J’ai écris un texte il y a bien longtemps pour montrer que la question de la mémoire critique était centrale dans la fonction du parti. Aujourd’hui je complète ma pensée d’un seul mot : « et vice versa ». Fabriquer de l’oubli, pour soi-même et pour les autres, peut être aussi décisif que de conserver de la mémoire. Je propose d’étendre la formule puisqu’elle permet de bien résumer ce type de situation.

Parlons du « syndrome du poisson rouge » au PS. Par exemple quand François Hollande dit qu’il faut respecter le parti, c’est grâce à ce syndrome qu’il peut ensuite proclamer sans s’étouffer de rire qu’il va quitter la fonction de premier secrétaire parce que son image en a souffert. De même quand il dit que les questions de la présidentielle de 2012 ne sont pas les plus urgentes rien dans le bocal mental où il tourne en rond ne l’empêchera trois minutes plus tard d’annoncer sa candidature pour 2010 sans tousser.

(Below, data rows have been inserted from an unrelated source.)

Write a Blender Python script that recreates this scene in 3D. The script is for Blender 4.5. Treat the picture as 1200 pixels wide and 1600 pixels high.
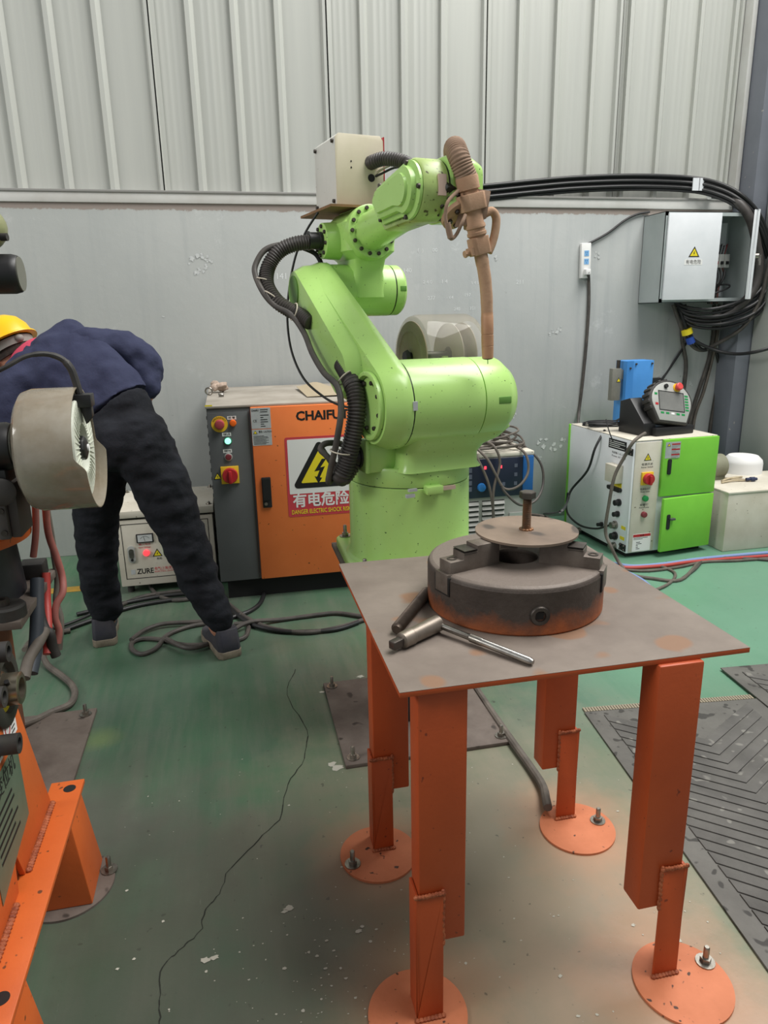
import bpy, bmesh, math, random
from mathutils import Vector, Matrix, noise
random.seed(7)
PI = math.pi
for o in list(bpy.data.objects): bpy.data.objects.remove(o)
SC = bpy.context.scene
COL = SC.collection
# ------------------------------------------------------------------ camera
F_PX, PITCH, ROLL, YAW, CAM_H = 1110.0, 15.5, 1.15, 12.0, 1.4
_p, _r, _y = (math.radians(a) for a in (PITCH, ROLL, YAW))
FWD = Vector((math.sin(_y)*math.cos(_p), math.cos(_y)*math.cos(_p), -math.sin(_p)))
_rt = Vector((math.cos(_y), -math.sin(_y), 0)); _dn = FWD.cross(_rt)
IX = math.cos(_r)*_rt + math.sin(_r)*_dn
IY = -math.sin(_r)*_rt + math.cos(_r)*_dn
CP = Vector((0, 0, CAM_H))
cd = bpy.data.cameras.new('camera'); cam = bpy.data.objects.new('camera', cd); COL.objects.link(cam)
cd.sensor_fit = 'VERTICAL'; cd.sensor_height = 32.0; cd.lens = F_PX/1600*32.0; cd.clip_start = 0.05; cd.clip_end = 100
cam.matrix_world = Matrix(((IX.x, -IY.x, -FWD.x, 0), (IX.y, -IY.y, -FWD.y, 0), (IX.z, -IY.z, -FWD.z, CAM_H), (0, 0, 0, 1)))
SC.camera = cam
# ------------------------------------------------------------------ light
w = bpy.data.worlds.new('hall_daylight'); SC.world = w; w.use_nodes = True
w.node_tree.nodes['Background'].inputs[0].default_value = (0.93, 0.97, 1.0, 1)
w.node_tree.nodes['Background'].inputs[1].default_value = 0.32
def area(name, loc, target, sx, sy, energy, col):
    l = bpy.data.lights.new(name, 'AREA'); l.shape = 'RECTANGLE'; l.size = sx; l.size_y = sy; l.energy = energy; l.color = col
    o = bpy.data.objects.new(name, l); COL.objects.link(o); o.location = loc
    o.rotation_euler = (Vector(target)-Vector(loc)).to_track_quat('-Z', 'Y').to_euler(); return o
area('roof_skylight', (3.4, 2.0, 7.0), (1.2, 2.5, 0), 6, 3.2, 760, (1, 0.98, 0.95))
area('gable_window', (-6.0, 0.5, 4.2), (0.3, 2.2, 0.8), 2.5, 2.0, 200, (1, 0.98, 0.95))
vs = SC.view_settings; SC.display_settings.display_device = 'sRGB'
vs.view_transform = 'Standard'; vs.look = 'None'; vs.exposure = 0.0; vs.gamma = 1.0; vs.use_curve_mapping = False
# ------------------------------------------------------------------ pixel rays (1200x1600 frame) -> points on real planes
def ray(px, py): return IX*((px-600)/F_PX) + IY*((py-800)/F_PX) + FWD
def on_y(px, py, Y): d = ray(px, py); return CP + d*(Y/d.y)
def on_z(px, py, Z): d = ray(px, py); return CP + d*((Z-CAM_H)/d.z)
def on_x(px, py, X): d = ray(px, py); return CP + d*(X/d.x)
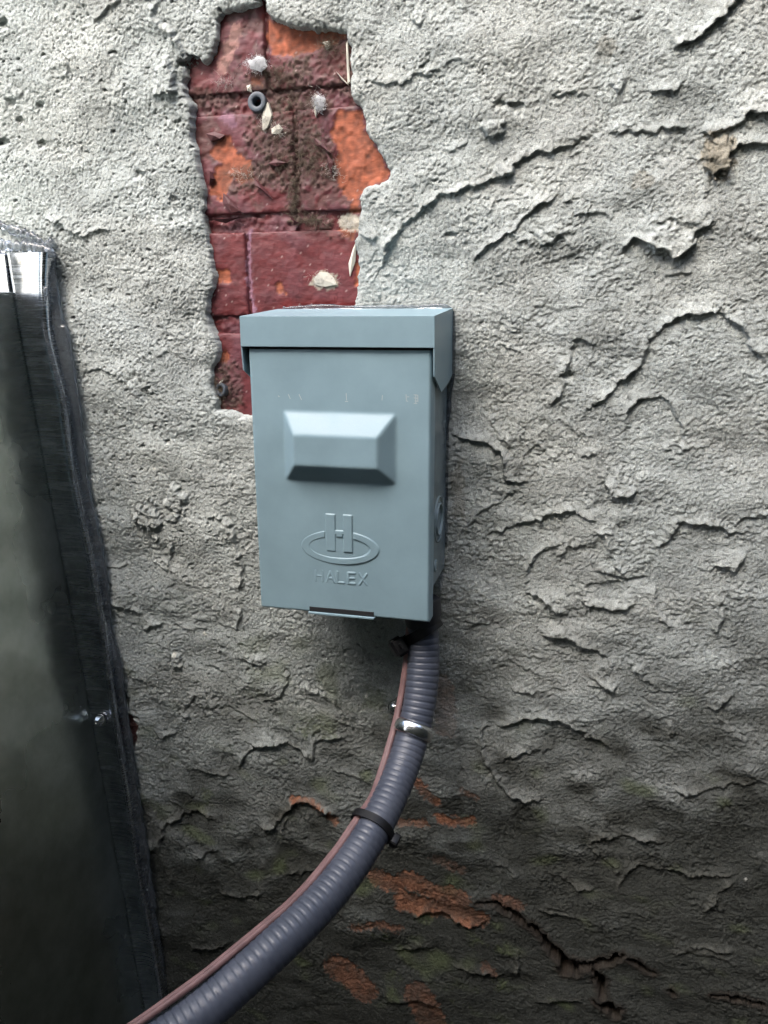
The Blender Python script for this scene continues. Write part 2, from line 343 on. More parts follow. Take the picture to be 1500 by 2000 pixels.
CR = [([(930,1758),(972,1762),(1010,1786),(1049,1815),(1068,1844),(1095,1866),(1110,1880),(1135,1884),(1188,1877),(1212,1858)],[1,3,4,4,5,7,9,5,4,2]),
 ([(1100,1875),(1108,1893),(1124,1896)],[5,8,4]),([(1226,1868),(1246,1882),(1274,1899)],[1.5,4,2]),([(1160,1896),(1174,1911),(1178,1940)],[3,4,2]),
 ([(1168,1952),(1185,1962),(1200,1975),(1212,1969)],[3,8,6,2]),([(1390,1942),(1452,1949),(1488,1961)],[1,3.5,2]),([(1310,1935),(1316,1940)],[2,2])]
SP = .00080
ix = np.arange(-.345, .375, SP); iz = np.arange(-.70, .225, SP)
gx = np.concatenate([-.345-np.cumsum(SP*1.06**np.arange(1, 86))[::-1], ix, ix[-1]+np.cumsum(SP*1.06**np.arange(1, 86))])
gz = np.concatenate([-.70-np.cumsum(SP*1.06**np.arange(1, 60))[::-1], iz, iz[-1]+np.cumsum(SP*1.06**np.arange(1, 86))])
gz = gz[gz > GZ-.05]
X, Z = np.meshgrid(gx, gz); sh = X.shape; mm = .001
def nn(lx, lz, seed, bw=.5): return noise(sh, lx*mm/SP, lz*mm/SP, seed, bw)
low = nn(90, 70, 1); mid = nn(34, 22, 2)
jagL = nn(15, 15, 31, .9); jag = nn(6, 6, 3, 1.1); jag2 = nn(2.0, 2.0, 4, .9)
# trowelled patches stay smoother than the torn ones
tm = sst(nn(45, 35, 9)+.15*low, -.8, 1.0)
UPX, _z = onY(750, 900)[0], onY(750, 1150)[2]
H = .8*mm*low+.22*mm*mid
lump = nn(10, 5.5, 5, 1.2); lump2 = nn(3.6, 2.2, 6, 1.3); fine = nn(1.7, 1.6, 7, .5)
# torn texture: lumps with a soft crown and an abrupt foot
sx = (gx[None, :]*0+1)
def shift(A, k):    # pull the pattern downwards where it is high, so each lump overhangs
    idx = np.clip(np.arange(sh[0])[:, None]+(A*k).astype(int), 0, sh[0]-1); return A[idx, np.arange(sh[1])[None, :]]
l2 = shift(np.clip(lump2, -2.5, 2.5), .5); l2 = np.where(l2 < 0, 1.5*l2, .65*l2); wn = np.random.default_rng(4).standard_normal(sh)
lumpS = shift(np.clip(lump, -2, 2.5), 1.0)
H += (.25+.75*tm)*(.19*mm*lumpS+.235*mm*l2)+.17*mm*fine+.13*mm*wn
grain = np.maximum(lump2+.5*jag2, 0)
pit = sst(nn(3.6, 2.4, 11), 1.55, 2.6)*(.3+.7*sst(nn(60, 50, 12), -.6, .6))
pit2 = sst(nn(9, 5, 13), 2.0, 3.0)
H -= 1.2*mm*pit*sst(-X, -.06, .06)+.5*mm*pit+2.2*mm*pit2*sst(-X, -.1, .1)
def win(P, pad):
    x0, x1 = P[:, 0].min()-pad, P[:, 0].max()+pad; z0, z1 = P[:, 1].min()-pad, P[:, 1].max()+pad
    return slice(*np.searchsorted(gz, [z0, z1])), slice(*np.searchsorted(gx, [x0, x1]))
RID = np.zeros(sh)
rg_ = random.Random(21)
for _ in range(38):          # lesser sweeps of the float between the traced ones
    cx_, cy_ = rg_.uniform(880, 1520), rg_.uniform(120, 1950)
    if rg_.random() < .33: cx_, cy_ = rg_.uniform(200, 480), rg_.uniform(750, 1950)
    a0 = rg_.uniform(-2.9, -.6); R_ = rg_.uniform(70, 170); da = rg_.uniform(.5, 1.5); ex = rg_.uniform(.5, 1.1)
    ST.append(([(cx_+R_*math.cos(a0+da*q/5)*rg_.uniform(.96, 1.04), cy_+R_*ex*math.sin(a0+da*q/5)) for q in range(6)], rg_.uniform(.7, 1.3), rg_.uniform(7, 14)))
for pts, A, wd in ST:
    P = catmull(W2(pts), 4); A *= mm; wd *= mm; s_ = win(P, wd*3.2)
    if s_[0].start >= s_[0].stop or s_[1].start >= s_[1].stop: continue
    d, tt = seg_dist(X[s_], Z[s_], P); j = .9*mm*jagL[s_]+.3*mm*jag[s_]
    s = np.where(np.abs(d) < wd*3.2, d+j, d); e = sst(tt, 0, .16)*sst(1-tt, 0, .16)*(.8+.25*np.clip(mid[s_], -1, 1))
    L = np.hypot(*(P[-1]-P[0])); dend = np.minimum(np.hypot(X[s_]-P[0, 0], Z[s_]-P[0, 1]), np.hypot(X[s_]-P[-1, 0], Z[s_]-P[-1, 1]))
    g = 1/(1+np.exp(-s/(.28*mm)))
    up = np.exp(-np.maximum(s, 0)/wd); dn = np.exp(-np.maximum(-s, 0)/(wd*.8))
    H[s_] += A*e*(g*(.55*up+.45*np.exp(-np.maximum(s, 0)/(1.8*mm)))-.26*(1-g)*dn)*1.25
    RID[s_] = np.maximum(RID[s_], e*A/mm/3*g*np.exp(-np.maximum(s, 0)/(2.2*mm)))
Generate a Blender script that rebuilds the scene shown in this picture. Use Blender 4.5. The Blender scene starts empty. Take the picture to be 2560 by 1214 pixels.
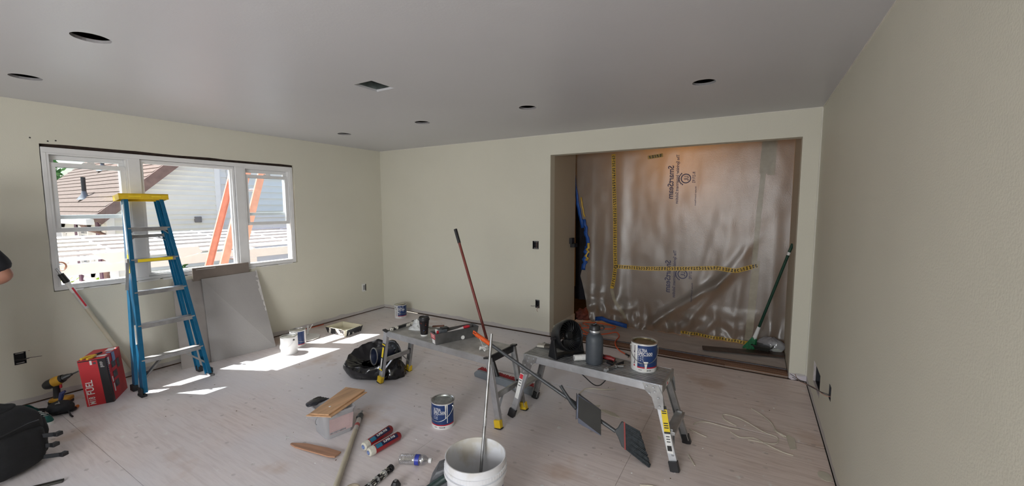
import bpy, bmesh, math, random
from mathutils import Vector, Matrix, noise
from mathutils.geometry import delaunay_2d_cdt
random.seed(7)
scene = bpy.context.scene
COL = scene.collection
PI = math.pi

# ------------------------------------------------------------------ camera
def make_camera():
    cd = bpy.data.cameras.new('camera'); cam = bpy.data.objects.new('camera', cd); COL.objects.link(cam)
    cd.sensor_fit = 'HORIZONTAL'; cd.sensor_width = 36.0
    cd.lens = 36.0 * 1019.82 / 2560.0
    cd.clip_start = 0.02; cd.clip_end = 300
    yaw, pit, rol = 0.535749, 0.0888644, -0.00211862
    fwd = Vector((-math.sin(yaw) * math.cos(pit), math.cos(yaw) * math.cos(pit), -math.sin(pit)))
    right = Vector((math.cos(yaw), math.sin(yaw), 0)); up = right.cross(fwd)
    r2 = right * math.cos(rol) + up * math.sin(rol); u2 = up * math.cos(rol) - right * math.sin(rol)
    m = Matrix((r2, u2, -fwd)).transposed().to_4x4(); m.translation = (0, 0, 1.5936)
    cam.matrix_world = m
    scene.camera = cam
make_camera()

# ------------------------------------------------------------------ world, sun, added rear fill
EXPOSURE = 0.12
SKY = 0.27
SUN = 14.0
REAR_FILL = 112.0
WARM = 19.0
def make_light():
    w = bpy.data.worlds.new('sky'); scene.world = w; w.use_nodes = True
    nt = w.node_tree; nt.nodes.clear()
    out = nt.nodes.new('ShaderNodeOutputWorld'); bg = nt.nodes.new('ShaderNodeBackground')
    sky = nt.nodes.new('ShaderNodeTexSky'); sky.sky_type = 'NISHITA'
    sky.sun_disc = False; sky.sun_elevation = math.radians(58); sky.sun_rotation = math.radians(-115)
    sky.air_density = 1.0; sky.dust_density = 3.5; sky.ozone_density = 1.0
    nt.links.new(sky.outputs[0], bg.inputs[0]); bg.inputs[1].default_value = SKY
    nt.links.new(bg.outputs[0], out.inputs[0])
    s = bpy.data.lights.new('sun', 'SUN'); s.energy = SUN; s.angle = math.radians(0.55); s.color = (1, .97, .93)
    so = bpy.data.objects.new('sun', s); COL.objects.link(so); so.location = (-8, -3, 9)
    so.rotation_euler = Vector((1.13, .54, -2.02)).to_track_quat('-Z', 'Y').to_euler()
    # added fill light, set in an invented rear window behind the camera
    def area(name, loc, direction, sx, sy, e, col):
        l = bpy.data.lights.new(name, 'AREA'); l.shape = 'RECTANGLE'; l.size = sx; l.size_y = sy; l.energy = e; l.color = col
        o = bpy.data.objects.new(name, l); COL.objects.link(o); o.location = loc
        o.rotation_euler = Vector(direction).to_track_quat('-Z', 'Y').to_euler()
        return l
    area('rear_fill_light', (-.75, -2.66, 1.475), (-.45, 1, -.30), 1.85, 1.15, REAR_FILL, (.96, .98, 1.0))
    p = area('window_portal', (-5.16, 2.0, 1.5), (1, 0, 0), 2.1, 1.2, 1, (1, 1, 1)); p.cycles.is_portal = True
make_light()
vs = scene.view_settings
vs.view_transform = 'Standard'; vs.look = 'None'; vs.exposure = EXPOSURE; vs.gamma = 1.0
vs.use_curve_mapping = False

# ------------------------------------------------------------------ mesh helpers
def V(*a): return Vector(a)
class MB:
    def __init__(s): s.v = []; s.f = []
    def add(s, vs_, fs, M=None):
        o = len(s.v)
        s.v += [tuple(M @ Vector(p)) if M else tuple(p) for p in vs_]
        s.f += [tuple(i + o for i in f) for f in fs]
        return s
    def box(s, c, d, M=None):
        cx, cy, cz = c; x, y, z = d[0] / 2, d[1] / 2, d[2] / 2
        vs_ = [(cx + i * x, cy + j * y, cz + k * z) for i in (-1, 1) for j in (-1, 1) for k in (-1, 1)]
        return s.add(vs_, [(0, 1, 3, 2), (4, 6, 7, 5), (0, 4, 5, 1), (2, 3, 7, 6), (0, 2, 6, 4), (1, 5, 7, 3)], M)
    def b2(s, lo, hi, M=None):
        return s.box([(a + b) / 2 for a, b in zip(lo, hi)], [abs(b - a) for a, b in zip(lo, hi)], M)
    def beam(s, p0, p1, w, t, side=(0, 0, 1)):
        p0 = Vector(p0); p1 = Vector(p1); d = (p1 - p0); L = d.length; d.normalize()
        side = Vector(side); side = (side - d * side.dot(d))
        if side.length < 1e-6: side = d.orthogonal()
        side.normalize(); n = d.cross(side)
        M = Matrix((side, n, d)).transposed().to_4x4(); M.translation = p0
        return s.box((0, 0, L / 2), (w, t, L), M)
    def channel(s, p0, p1, w, fl, t, side, flip=1):
        """C-channel: web width w along side, flanges fl along the normal"""
        p0 = Vector(p0); p1 = Vector(p1); d = (p1 - p0); L = d.length; d.normalize()
        side = Vector(side); side = (side - d * side.dot(d)).normalized(); n = d.cross(side) * flip
        M = Matrix((side, n, d)).transposed().to_4x4(); M.translation = p0
        s.box((0, 0, L / 2), (w, t, L), M)
        for k in (-1, 1): s.box((k * (w / 2 - t / 2), fl / 2, L / 2), (t, fl, L), M)
        return s
    def cyl(s, p0, p1, r0, r1=None, n=16, caps=True):
        if r1 is None: r1 = r0
        p0 = Vector(p0); p1 = Vector(p1); d = (p1 - p0).normalized(); a = d.orthogonal().normalized(); b = d.cross(a)
        vs_ = []
        for p, r in ((p0, r0), (p1, r1)):
            vs_ += [p + (a * math.cos(2 * PI * i / n) + b * math.sin(2 * PI * i / n)) * r for i in range(n)]
        fs = [(i, (i + 1) % n, n + (i + 1) % n, n + i) for i in range(n)]
        if caps: fs += [tuple(range(n - 1, -1, -1)), tuple(range(n, 2 * n))]
        return s.add(vs_, fs)
    def tube(s, pts, r, n=8, caps=True):
        pts = [Vector(p) for p in pts]; m = len(pts)
        rr = r if isinstance(r, (list, tuple)) else [r] * m
        t0 = (pts[1] - pts[0]).normalized(); a = t0.orthogonal().normalized(); vs_ = []
        for i, p in enumerate(pts):
            t = (pts[min(i + 1, m - 1)] - pts[max(i - 1, 0)]).normalized()
            a = (a - t * a.dot(t)); a = a.normalized() if a.length > 1e-6 else t.orthogonal().normalized(); b = t.cross(a)
            vs_ += [p + (a * math.cos(2 * PI * k / n) + b * math.sin(2 * PI * k / n)) * rr[i] for k in range(n)]
        fs = [(i * n + k, i * n + (k + 1) % n, (i + 1) * n + (k + 1) % n, (i + 1) * n + k) for i in range(m - 1) for k in range(n)]
        if caps: fs += [tuple(range(n - 1, -1, -1)), tuple(range((m - 1) * n, m * n))]
        return s.add(vs_, fs)
    def lathe(s, prof, n=28, M=None, a0=0.0, a1=2 * PI):
        full = abs(a1 - a0 - 2 * PI) < 1e-6
        k = n if full else n + 1; vs_ = []; m = len(prof)
        for r, z in prof:
            vs_ += [(r * math.cos(a0 + (a1 - a0) * i / n), r * math.sin(a0 + (a1 - a0) * i / n), z) for i in range(k)]
        fs = []
        for j in range(m - 1):
            for i in range(n):
                i2 = (i + 1) % k
                fs.append((j * k + i, j * k + i2, (j + 1) * k + i2, (j + 1) * k + i))
        return s.add(vs_, fs, M)
    def grid(s, nu, nv, fn, closed_u=False):
        vs_ = [fn(i / (nu if closed_u else nu - 1), j / (nv - 1)) for j in range(nv) for i in range(nu)]
        fs = []
        for j in range(nv - 1):
            for i in range(nu if closed_u else nu - 1):
                i2 = (i + 1) % nu
                fs.append((j * nu + i, j * nu + i2, (j + 1) * nu + i2, (j + 1) * nu + i))
        return s.add(vs_, fs)
    def slab(s, outer, holes, mp, depth):
        """flat plate in 2D with holes; mp(u, v, d) gives the point at depth d"""
        loops = [list(outer)] + [list(h) for h in holes]
        vs2 = []; es = []; rng = []
        for lp in loops:
            o = len(vs2); vs2 += [Vector(p) for p in lp]; n = len(lp)
            es += [(o + i, o + (i + 1) % n) for i in range(n)]; rng.append((o, n))
        v2, e2, f2, *_ = delaunay_2d_cdt(vs2, es, [], 0, 1e-6)
        def inside(p, lp):
            c = False; n = len(lp); j = n - 1
            for i in range(n):
                if (lp[i][1] > p[1]) != (lp[j][1] > p[1]) and p[0] < (lp[j][0] - lp[i][0]) * (p[1] - lp[i][1]) / (lp[j][1] - lp[i][1]) + lp[i][0]: c = not c
                j = i
            return c
        keep = []
        for f in f2:
            c = sum((v2[i] for i in f), Vector((0, 0))) / len(f)
            if inside(c, loops[0]) and not any(inside(c, h) for h in loops[1:]): keep.append(tuple(f))
        n = len(v2)
        s.add([mp(p[0], p[1], 0) for p in v2] + [mp(p[0], p[1], depth) for p in v2],
              keep + [tuple(n + i for i in reversed(f)) for f in keep])
        for lp in loops:
            m = len(lp)
            s.add([mp(p[0], p[1], 0) for p in lp] + [mp(p[0], p[1], depth) for p in lp],
                  [(i, (i + 1) % m, m + (i + 1) % m, m + i) for i in range(m)])
        return s
    def prism(s, poly, mp, depth): return s.slab(poly, [], mp, depth)
    def mesh(s, name, smooth=40):
        me = bpy.data.meshes.new(name); me.from_pydata(s.v, [], s.f); me.update()
        bm = bmesh.new(); bm.from_mesh(me)
        bmesh.ops.remove_doubles(bm, verts=bm.verts, dist=1e-5)
        bmesh.ops.recalc_face_normals(bm, faces=bm.faces)
        bm.to_mesh(me); bm.free()
        if smooth:
            me.polygons.foreach_set('use_smooth', [True] * len(me.polygons))
            me.set_sharp_from_angle(angle=math.radians(smooth))
        return me
    def obj(s, name, mat, parent=None, smooth=40, bevel=0.0, loc=None, rot=None, label=None):
        o = bpy.data.objects.new(name, s.mesh(name, smooth)); COL.objects.link(o)
        if mat: o.data.materials.append(mat)
        if parent: o.parent = parent
        if loc: o.location = loc
        if rot: o.rotation_euler = rot
        if label: o['label'] = label
        if bevel:
            b = o.modifiers.new('bevel', 'BEVEL'); b.width = bevel; b.segments = 2; b.limit_method = 'ANGLE'; b.angle_limit = math.radians(50)
        return o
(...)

On peut donc dire qu’on peut aussi « penser comme un poisson rouge ». Cela consiste à mettre dans une même phrase deux propositions séparées par une perte de mémoire. Exemple : « Il faut être discipliné et respecter le vote des militants, donc François Bayrou aurait pu être mon premier ministre ». « Il faut prendre le temps du débat sur l’essentiel et c’est pourquoi je conclu que nous devons mettre dans la déclaration de principe notre adhésion à l’économie de marché ». J’ouvre un concours. Amis lecteurs qui souhaitez y participer, je rappelle que les citations doivent être datées et leur sources vérifiables. Et surtout le deuxième terme de la déclaration doit dire exactement le contraire du premier. Enfin la formule doit pouvoir être débité avec l’aplomb et l’air d’évidence de qui vous savez.